[governance] Article on national sovereignty and communications in Indian Magazine Diplomatist

Jefsey jefsey at jefsey.com
Sun Jan 11 19:15:46 EST 2015


At 10:30 10/01/2015, Milton L Mueller wrote:
>http://diplomatist.com/articles/article005.html

Dear Milton,

this contribution of yours is brillant. With the only limitation that 
the Internet you describe does not exist except in some academic and 
political brains. This is probably the reason why the internet 
governance you call for is intellectually appealing but practically 
inneffective.

The real network is the catenet. It is the substructure of all the 
communications technologies [protocol set] (one of them under 
TCP/IPv4/6 being the internet) between billions of people assisted by 
their machines. The substructure, the operations, the utilization are 
paid by us the people with our work and/or our money. The only thing 
we do not govern is the governance of the tables (AS, IPs, CLASS 
"IN") of that technology and the resulting benefits.

Now, the internet designers have decided to subject themsleves to the 
USG (the USIETF fork is to await the NTIA decisions 
http://www.ietf.org/blog/2015/01/taking-a-step-towards-iana-transition) 
as some FLOSS users are oganizing to take that governance back and to 
control their machines, names, addresses, protocols and parameters.

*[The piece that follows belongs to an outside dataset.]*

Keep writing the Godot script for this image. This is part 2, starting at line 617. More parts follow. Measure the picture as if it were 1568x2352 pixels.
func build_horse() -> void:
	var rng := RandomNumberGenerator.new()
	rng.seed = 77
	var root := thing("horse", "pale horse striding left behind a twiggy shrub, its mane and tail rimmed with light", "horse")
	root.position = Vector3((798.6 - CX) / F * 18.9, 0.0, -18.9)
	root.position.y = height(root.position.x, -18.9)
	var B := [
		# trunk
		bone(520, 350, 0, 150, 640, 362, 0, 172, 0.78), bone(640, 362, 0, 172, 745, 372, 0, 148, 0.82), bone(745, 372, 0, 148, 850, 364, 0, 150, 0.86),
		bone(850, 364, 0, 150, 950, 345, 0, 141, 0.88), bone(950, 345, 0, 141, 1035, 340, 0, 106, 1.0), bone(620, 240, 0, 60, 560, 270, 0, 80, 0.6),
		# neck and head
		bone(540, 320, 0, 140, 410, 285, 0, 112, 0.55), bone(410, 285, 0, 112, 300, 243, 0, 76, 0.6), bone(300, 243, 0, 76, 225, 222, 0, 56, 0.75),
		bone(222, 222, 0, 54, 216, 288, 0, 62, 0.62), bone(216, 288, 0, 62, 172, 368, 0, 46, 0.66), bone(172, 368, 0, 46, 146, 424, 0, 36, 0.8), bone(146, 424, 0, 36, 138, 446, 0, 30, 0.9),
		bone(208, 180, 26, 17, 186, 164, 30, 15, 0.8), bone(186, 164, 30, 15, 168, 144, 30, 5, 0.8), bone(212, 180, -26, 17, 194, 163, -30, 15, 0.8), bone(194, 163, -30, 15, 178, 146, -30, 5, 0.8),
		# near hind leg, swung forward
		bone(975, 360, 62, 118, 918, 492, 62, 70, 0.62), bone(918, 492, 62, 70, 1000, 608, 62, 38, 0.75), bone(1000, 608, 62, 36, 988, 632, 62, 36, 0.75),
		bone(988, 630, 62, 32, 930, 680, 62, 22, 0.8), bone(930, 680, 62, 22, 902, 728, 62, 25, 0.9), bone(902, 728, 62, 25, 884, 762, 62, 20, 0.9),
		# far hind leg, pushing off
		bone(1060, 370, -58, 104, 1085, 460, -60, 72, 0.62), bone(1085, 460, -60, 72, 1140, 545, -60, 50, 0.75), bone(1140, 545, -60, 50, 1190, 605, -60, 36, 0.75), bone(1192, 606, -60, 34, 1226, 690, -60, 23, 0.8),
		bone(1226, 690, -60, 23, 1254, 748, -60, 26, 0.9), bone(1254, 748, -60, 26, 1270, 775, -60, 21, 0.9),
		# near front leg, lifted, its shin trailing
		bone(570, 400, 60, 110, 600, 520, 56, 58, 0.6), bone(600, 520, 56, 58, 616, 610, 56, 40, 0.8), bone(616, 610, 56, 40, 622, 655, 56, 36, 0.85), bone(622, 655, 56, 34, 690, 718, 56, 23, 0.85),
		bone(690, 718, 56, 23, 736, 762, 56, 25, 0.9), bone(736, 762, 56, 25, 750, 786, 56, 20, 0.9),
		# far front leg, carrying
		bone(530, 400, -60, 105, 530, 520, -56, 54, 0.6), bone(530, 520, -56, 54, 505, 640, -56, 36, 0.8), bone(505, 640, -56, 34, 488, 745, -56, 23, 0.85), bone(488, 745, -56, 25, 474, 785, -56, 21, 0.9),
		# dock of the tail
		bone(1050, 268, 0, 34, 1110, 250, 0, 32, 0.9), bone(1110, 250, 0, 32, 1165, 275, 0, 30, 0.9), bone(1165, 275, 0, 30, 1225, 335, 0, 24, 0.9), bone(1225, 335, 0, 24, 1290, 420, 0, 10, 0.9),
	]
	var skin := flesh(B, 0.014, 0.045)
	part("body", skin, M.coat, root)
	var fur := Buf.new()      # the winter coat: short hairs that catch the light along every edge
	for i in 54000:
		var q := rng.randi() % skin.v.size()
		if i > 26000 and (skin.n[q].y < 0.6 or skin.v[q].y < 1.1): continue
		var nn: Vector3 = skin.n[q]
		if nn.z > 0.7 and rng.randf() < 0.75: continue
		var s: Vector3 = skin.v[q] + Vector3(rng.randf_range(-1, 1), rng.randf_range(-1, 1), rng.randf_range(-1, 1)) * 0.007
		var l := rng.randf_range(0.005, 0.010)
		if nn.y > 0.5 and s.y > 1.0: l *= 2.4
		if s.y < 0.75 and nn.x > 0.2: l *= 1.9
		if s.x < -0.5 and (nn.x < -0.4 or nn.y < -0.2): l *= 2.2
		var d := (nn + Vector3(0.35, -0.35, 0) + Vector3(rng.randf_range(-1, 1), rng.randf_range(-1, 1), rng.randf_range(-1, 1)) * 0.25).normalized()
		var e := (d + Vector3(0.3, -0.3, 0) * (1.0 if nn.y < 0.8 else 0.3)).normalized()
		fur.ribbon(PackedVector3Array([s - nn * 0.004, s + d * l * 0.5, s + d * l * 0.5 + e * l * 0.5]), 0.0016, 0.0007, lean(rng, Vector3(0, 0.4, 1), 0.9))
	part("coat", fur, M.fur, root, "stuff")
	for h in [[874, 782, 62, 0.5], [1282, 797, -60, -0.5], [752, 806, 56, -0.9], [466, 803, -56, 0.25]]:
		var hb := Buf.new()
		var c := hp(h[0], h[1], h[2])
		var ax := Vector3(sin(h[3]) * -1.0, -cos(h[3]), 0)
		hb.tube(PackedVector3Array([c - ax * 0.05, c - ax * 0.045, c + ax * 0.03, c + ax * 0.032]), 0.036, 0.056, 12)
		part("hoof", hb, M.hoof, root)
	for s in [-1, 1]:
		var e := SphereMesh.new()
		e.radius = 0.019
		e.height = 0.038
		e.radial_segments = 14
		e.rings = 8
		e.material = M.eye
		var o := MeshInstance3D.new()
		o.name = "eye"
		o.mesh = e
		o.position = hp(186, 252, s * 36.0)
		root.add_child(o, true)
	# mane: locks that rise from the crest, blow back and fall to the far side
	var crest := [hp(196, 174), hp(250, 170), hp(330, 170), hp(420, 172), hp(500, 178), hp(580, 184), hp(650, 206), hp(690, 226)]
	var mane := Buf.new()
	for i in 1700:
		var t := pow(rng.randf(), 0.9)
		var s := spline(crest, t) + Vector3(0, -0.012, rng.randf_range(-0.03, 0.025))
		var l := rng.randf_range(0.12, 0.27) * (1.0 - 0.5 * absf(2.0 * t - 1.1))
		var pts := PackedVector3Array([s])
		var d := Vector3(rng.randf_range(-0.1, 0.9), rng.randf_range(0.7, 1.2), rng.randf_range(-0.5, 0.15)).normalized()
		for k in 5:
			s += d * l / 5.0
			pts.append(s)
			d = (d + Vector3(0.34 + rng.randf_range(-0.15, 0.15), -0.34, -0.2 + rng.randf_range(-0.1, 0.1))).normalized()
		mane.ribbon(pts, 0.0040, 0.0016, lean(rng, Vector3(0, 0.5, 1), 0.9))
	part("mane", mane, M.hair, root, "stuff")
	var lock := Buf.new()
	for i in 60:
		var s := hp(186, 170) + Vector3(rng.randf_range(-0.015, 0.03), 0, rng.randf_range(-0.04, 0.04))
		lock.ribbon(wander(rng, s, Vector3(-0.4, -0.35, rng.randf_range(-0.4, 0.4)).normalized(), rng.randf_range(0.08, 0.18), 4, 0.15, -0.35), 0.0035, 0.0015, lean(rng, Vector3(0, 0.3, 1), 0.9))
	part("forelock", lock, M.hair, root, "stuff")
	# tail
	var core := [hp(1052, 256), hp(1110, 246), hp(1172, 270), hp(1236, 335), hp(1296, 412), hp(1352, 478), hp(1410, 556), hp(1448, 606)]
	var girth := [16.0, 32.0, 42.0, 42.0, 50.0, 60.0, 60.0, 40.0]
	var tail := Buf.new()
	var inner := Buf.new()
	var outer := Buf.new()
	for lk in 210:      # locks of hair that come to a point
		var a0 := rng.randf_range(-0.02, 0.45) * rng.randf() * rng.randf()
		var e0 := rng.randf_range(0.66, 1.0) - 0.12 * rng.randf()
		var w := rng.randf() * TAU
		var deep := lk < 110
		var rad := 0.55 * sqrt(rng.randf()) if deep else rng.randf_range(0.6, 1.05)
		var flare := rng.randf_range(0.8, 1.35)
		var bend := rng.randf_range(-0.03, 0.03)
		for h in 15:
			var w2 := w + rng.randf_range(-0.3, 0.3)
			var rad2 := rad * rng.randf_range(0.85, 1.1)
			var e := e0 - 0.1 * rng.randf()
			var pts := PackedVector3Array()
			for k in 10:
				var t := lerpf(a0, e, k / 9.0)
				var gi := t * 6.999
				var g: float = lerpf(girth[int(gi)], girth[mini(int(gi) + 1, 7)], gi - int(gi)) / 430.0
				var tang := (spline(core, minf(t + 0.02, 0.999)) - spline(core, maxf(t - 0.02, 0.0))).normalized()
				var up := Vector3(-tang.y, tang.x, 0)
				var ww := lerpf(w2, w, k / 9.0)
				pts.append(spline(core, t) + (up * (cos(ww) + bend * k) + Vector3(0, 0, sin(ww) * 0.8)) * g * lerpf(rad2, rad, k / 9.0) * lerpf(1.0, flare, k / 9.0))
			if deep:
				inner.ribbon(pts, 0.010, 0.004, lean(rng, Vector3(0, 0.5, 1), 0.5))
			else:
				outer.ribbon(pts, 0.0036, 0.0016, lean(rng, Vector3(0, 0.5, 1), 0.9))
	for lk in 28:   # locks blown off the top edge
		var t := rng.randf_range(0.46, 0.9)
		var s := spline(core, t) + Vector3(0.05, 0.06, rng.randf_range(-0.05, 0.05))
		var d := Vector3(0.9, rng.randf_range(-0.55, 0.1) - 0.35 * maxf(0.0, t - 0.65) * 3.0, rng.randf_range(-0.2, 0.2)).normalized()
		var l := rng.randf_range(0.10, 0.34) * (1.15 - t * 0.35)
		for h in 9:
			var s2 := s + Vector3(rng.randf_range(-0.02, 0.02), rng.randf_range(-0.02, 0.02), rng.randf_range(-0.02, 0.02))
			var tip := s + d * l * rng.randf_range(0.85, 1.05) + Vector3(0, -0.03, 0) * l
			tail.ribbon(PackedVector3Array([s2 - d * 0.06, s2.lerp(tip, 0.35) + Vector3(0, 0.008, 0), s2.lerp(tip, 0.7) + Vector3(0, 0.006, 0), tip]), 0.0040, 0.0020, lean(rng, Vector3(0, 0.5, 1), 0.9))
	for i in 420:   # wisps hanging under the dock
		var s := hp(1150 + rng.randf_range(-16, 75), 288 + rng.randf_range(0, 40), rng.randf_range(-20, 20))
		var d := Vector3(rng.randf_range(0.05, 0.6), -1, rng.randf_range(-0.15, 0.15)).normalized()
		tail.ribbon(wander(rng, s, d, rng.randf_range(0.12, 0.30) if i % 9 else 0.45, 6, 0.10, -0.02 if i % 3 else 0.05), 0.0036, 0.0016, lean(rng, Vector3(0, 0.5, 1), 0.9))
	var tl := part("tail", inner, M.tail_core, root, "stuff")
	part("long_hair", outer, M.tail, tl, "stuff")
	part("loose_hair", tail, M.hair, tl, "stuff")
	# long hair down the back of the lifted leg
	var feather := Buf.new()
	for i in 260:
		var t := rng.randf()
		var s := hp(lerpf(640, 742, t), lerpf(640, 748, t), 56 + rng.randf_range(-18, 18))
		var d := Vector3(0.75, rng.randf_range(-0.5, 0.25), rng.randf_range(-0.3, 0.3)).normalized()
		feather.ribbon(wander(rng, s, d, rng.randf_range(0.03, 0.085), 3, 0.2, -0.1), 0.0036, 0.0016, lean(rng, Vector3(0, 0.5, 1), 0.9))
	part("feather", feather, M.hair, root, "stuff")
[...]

It will certainly take some time, but I bet that they will go faster, 
cheaper and better than what the I*core did since 1986 and since the 
WSIS. With the help of national laws to support the national catenet 
sovereignty and its neutral, Libre/Free support of the different 
technologies such as the internet, ndn, sdns, interplus, etc. and 
common services such as the ML-DNS (multi-ledger/CLASS - like ICANN 
for the "IN" ICANN/NTIA CLASS), and the catenet addressing.

The internet was a great project documented by IEN 48. However, it 
was blocked in the mid-80s by the status-quo strategy due to the 
TCP/IP inability to support its intended second phase, the world 
needs now to see completed. Civil society and Accademics seemed to be 
a possible way to address that issue. It turns out that this is not 
the case and that the solution (with the OSI layer six presentation) 
demands a revision/extension of the architecture. The IAB has decided 
to engage that work from/in the stack. Some Libre and other national 
teams (IAB is now to be understood as US-IAB) consider that this can 
be achieved at that catenet fringe to fringe layer (i.e. 
independently from the transportation technology, as an extension of 
the user interoperating system).

This makes the future of the world digital ecosystem and of networks exciting.